(169t) Transferable Water Potentials Using Equivariant Machine Learning Interatomic Potentials
AIChE Annual Meeting
2024
2024 AIChE Annual Meeting
Computational Molecular Science and Engineering Forum
Poster Session: Computational Molecular Science and Engineering Forum
Monday, October 28, 2024 - 3:30pm to 5:00pm
The ability of machine learning models to learn the underlying physics is critical for the transferability of models to different thermodynamic states(e.g., temperatures, phases, interfaces, etc.). Recent work[1,2] suggests that MLIPs trained on solely liquid-phase water (utilizing the MB-Pol potential as a ground truth) cannot accurately describe other phases such as the vapor-liquid equilibrium or gas-phase. An analysis of the many-body decomposition analysis of gas-phase water clusters shows that MLIPs rely greatly on error cancelation rather than reproducing fundamental interactions, limiting transferability.
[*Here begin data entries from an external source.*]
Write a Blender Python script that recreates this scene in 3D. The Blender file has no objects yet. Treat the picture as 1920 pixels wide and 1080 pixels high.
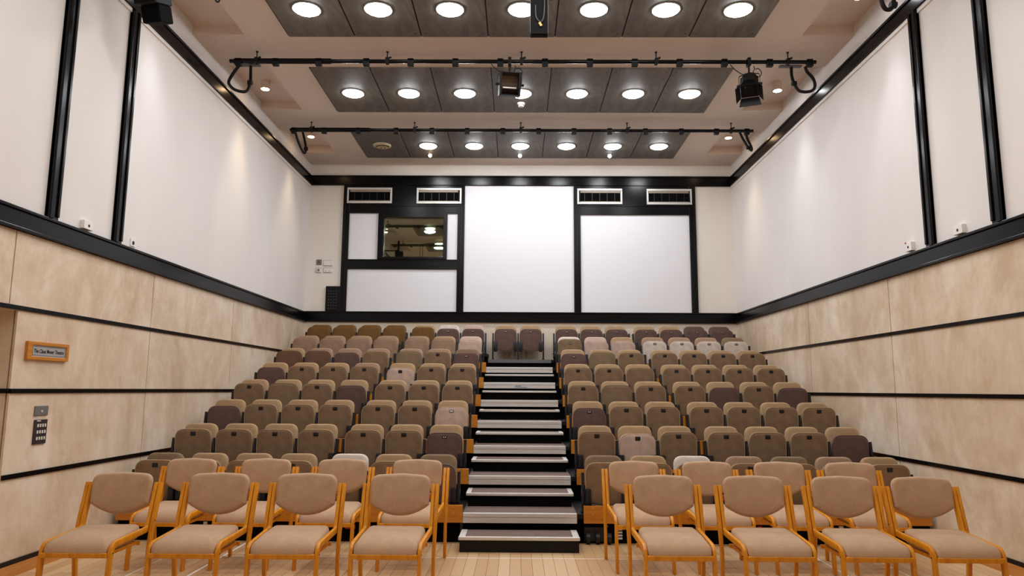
import bpy, bmesh, math, random
from mathutils import Vector, Matrix
random.seed(7)
C = bpy.context.scene.collection
PI = math.pi

# ------------------------------------------------------------------ helpers
def lin(c):
    return tuple(((v/255)/12.92 if v/255 <= .04045 else ((v/255+.055)/1.055)**2.4) for v in c) + (1,)

def newmat(name):
    m = bpy.data.materials.new(name); m.use_nodes = True
    nt = m.node_tree
    return m, nt, nt.nodes['Principled BSDF']

def plain(name, col, rough=.6, metal=0., spec=.5):
    m, nt, b = newmat(name)
    b.inputs['Base Color'].default_value = lin(col)
    b.inputs['Roughness'].default_value = rough
    b.inputs['Metallic'].default_value = metal
    b.inputs['Specular IOR Level'].default_value = spec
    return m

def coords(nt, scale=(1, 1, 1), rot=(0, 0, 0), kind='Object'):
    tc = nt.nodes.new('ShaderNodeTexCoord'); mp = nt.nodes.new('ShaderNodeMapping')
    mp.inputs['Scale'].default_value = scale; mp.inputs['Rotation'].default_value = rot
    nt.links.new(tc.outputs[kind], mp.inputs['Vector'])
    return mp.outputs['Vector']

def noise(nt, vec, scale, detail=4, rough=.55, dist=0.):
    n = nt.nodes.new('ShaderNodeTexNoise')
    n.inputs['Scale'].default_value = scale; n.inputs['Detail'].default_value = detail
    n.inputs['Roughness'].default_value = rough; n.inputs['Distortion'].default_value = dist
    nt.links.new(vec, n.inputs['Vector'])
    return n.outputs['Fac']

def ramp(nt, fac, stops):
    r = nt.nodes.new('ShaderNodeValToRGB')
    while len(r.color_ramp.elements) < len(stops): r.color_ramp.elements.new(.5)
    for e, (p, c) in zip(r.color_ramp.elements, stops):
        e.position = p; e.color = c if len(c) == 4 else lin(c)
    nt.links.new(fac, r.inputs['Fac'])
    return r.outputs['Color']

def mixc(nt, fac, a, b, mode='MIX'):
    m = nt.nodes.new('ShaderNodeMix'); m.data_type = 'RGBA'; m.blend_type = mode
    if isinstance(fac, float): m.inputs[0].default_value = fac
    else: nt.links.new(fac, m.inputs[0])
    for s, v in ((m.inputs[6], a), (m.inputs[7], b)):
        if isinstance(v, tuple): s.default_value = v
        else: nt.links.new(v, s)
    return m.outputs[2]

def bump(nt, b, h, strength=.2, dist=.01):
    n = nt.nodes.new('ShaderNodeBump'); n.inputs['Strength'].default_value = strength
    n.inputs['Distance'].default_value = dist
    nt.links.new(h, n.inputs['Height']); nt.links.new(n.outputs['Normal'], b.inputs['Normal'])

def fabric(name, col, var=.12, weave=420):
    m, nt, b = newmat(name)
    v = coords(nt)
    n1 = noise(nt, v, 9, 3)
    dark = tuple(int(c*(1-var)) for c in col); lite = tuple(min(255, int(c*(1+var*.5))) for c in col)
    c = ramp(nt, n1, [(.3, dark), (.7, lite)])
    n2 = noise(nt, v, weave, 2)
    c2 = mixc(nt, .35, c, ramp(nt, n2, [(.35, tuple(int(x*.72) for x in col)), (.65, tuple(min(255, int(x*1.15)) for x in col))]))
    nt.links.new(c2, b.inputs['Base Color'])
    b.inputs['Roughness'].default_value = .92
    b.inputs['Specular IOR Level'].default_value = .2
    b.inputs['Sheen Weight'].default_value = .15
    bump(nt, b, n2, .25, .002)
    return m

def timber(name, c1, c2, c3, scale=(14, 14, 1.2), rough=.38):
    m, nt, b = newmat(name)
    v = coords(nt, scale)
    n = noise(nt, v, 2.2, 5, .6, .6)
    nt.links.new(ramp(nt, n, [(.25, c1), (.5, c2), (.78, c3)]), b.inputs['Base Color'])
    b.inputs['Roughness'].default_value = rough
    return m

def metal_brushed(name, col, rough=.35, scale=(2, 60, 60)):
    m, nt, b = newmat(name)
    v = coords(nt, scale)
    n = noise(nt, v, 3, 4)
    nt.links.new(ramp(nt, n, [(.25, tuple(int(c*.86) for c in col)), (.75, col)]), b.inputs['Base Color'])
    b.inputs['Metallic'].default_value = .35
    b.inputs['Roughness'].default_value = rough
    return m

def emit(name, col, strength):
    m, nt, b = newmat(name)
    b.inputs['Base Color'].default_value = lin((240, 240, 240))
    b.inputs['Emission Color'].default_value = lin(col)
    b.inputs['Emission Strength'].default_value = strength
    return m

# ---- mesh builders: every add_* works on a bmesh
def add_box(bm, x0, x1, y0, y1, z0, z1, bevel=0., seg=2):
    r = bmesh.ops.create_cube(bm, size=1)
    for v in r['verts']:
        v.co = Vector(((x0+x1)/2+v.co.x*(x1-x0), (y0+y1)/2+v.co.y*(y1-y0), (z0+z1)/2+v.co.z*(z1-z0)))
    if bevel > 0:
        es = list({e for v in r['verts'] for e in v.link_edges})
        bmesh.ops.bevel(bm, geom=es, offset=bevel, segments=seg, affect='EDGES', profile=.5)
    return bm

def add_cyl(bm, p0, p1, r0, r1=None, n=16, cap=True):
    p0, p1 = Vector(p0), Vector(p1); r1 = r0 if r1 is None else r1
    d = p1-p0
    q = d.to_track_quat('Z', 'Y').to_matrix().to_4x4()
    M = Matrix.Translation((p0+p1)/2) @ q
    bmesh.ops.create_cone(bm, cap_ends=cap, segments=n, radius1=r0, radius2=r1, depth=d.length, matrix=M)
    return bm

def smooth_path(pts, sub=6):
    P = [Vector(p) for p in pts]
    if len(P) < 3: return P
    out = []
    for i in range(len(P)-1):
        a = P[max(i-1, 0)]; b = P[i]; c = P[i+1]; d = P[min(i+2, len(P)-1)]
        for k in range(sub):
            t = k/sub
            out.append(.5*((2*b)+(c-a)*t+(2*a-5*b+4*c-d)*t*t+(3*b-a-3*c+d)*t**3))
    out.append(P[-1]); return out

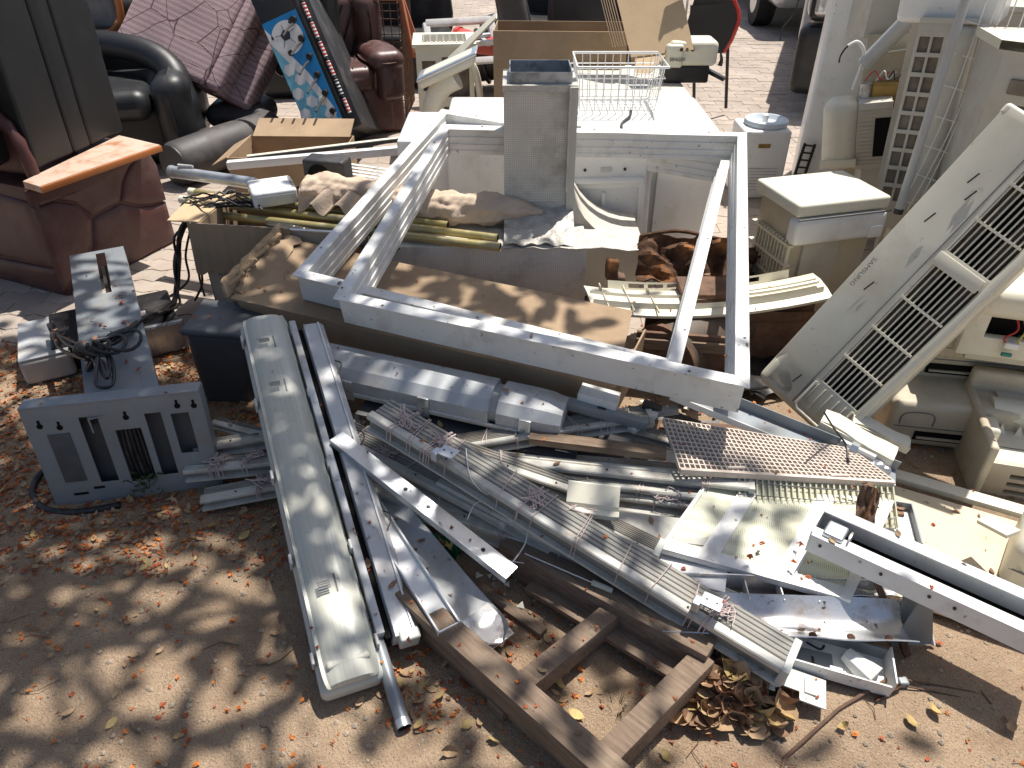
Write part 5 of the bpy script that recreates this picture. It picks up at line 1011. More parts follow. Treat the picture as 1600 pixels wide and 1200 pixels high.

In this work, we demonstrate it is possible to train equivariant Allegro MLIPs on only 3,200 liquid-phase water structures and for the resulting MLIP to reproduce liquid-phase water properties (e.g., density within 0.003 g/cm3 between 230 and 365 K), vapor-liquid equilibrium density up to 550 K, and the relative energy and the vibrational density of states of ice phases. The many-body decomposition analysis of gas-phase water clusters up to six-body interactions shows that fundamental interactions are well described when equivariance is enabled (l=2), but results similar to the previous works are observed when we remove equivariance (l=0). The equivariant MLIP architecture appears to be capable of encoding complex descriptors which allow for improved transferability to arbitrary phases of water while remaining stable for nanoseconds to allow for full equilibration.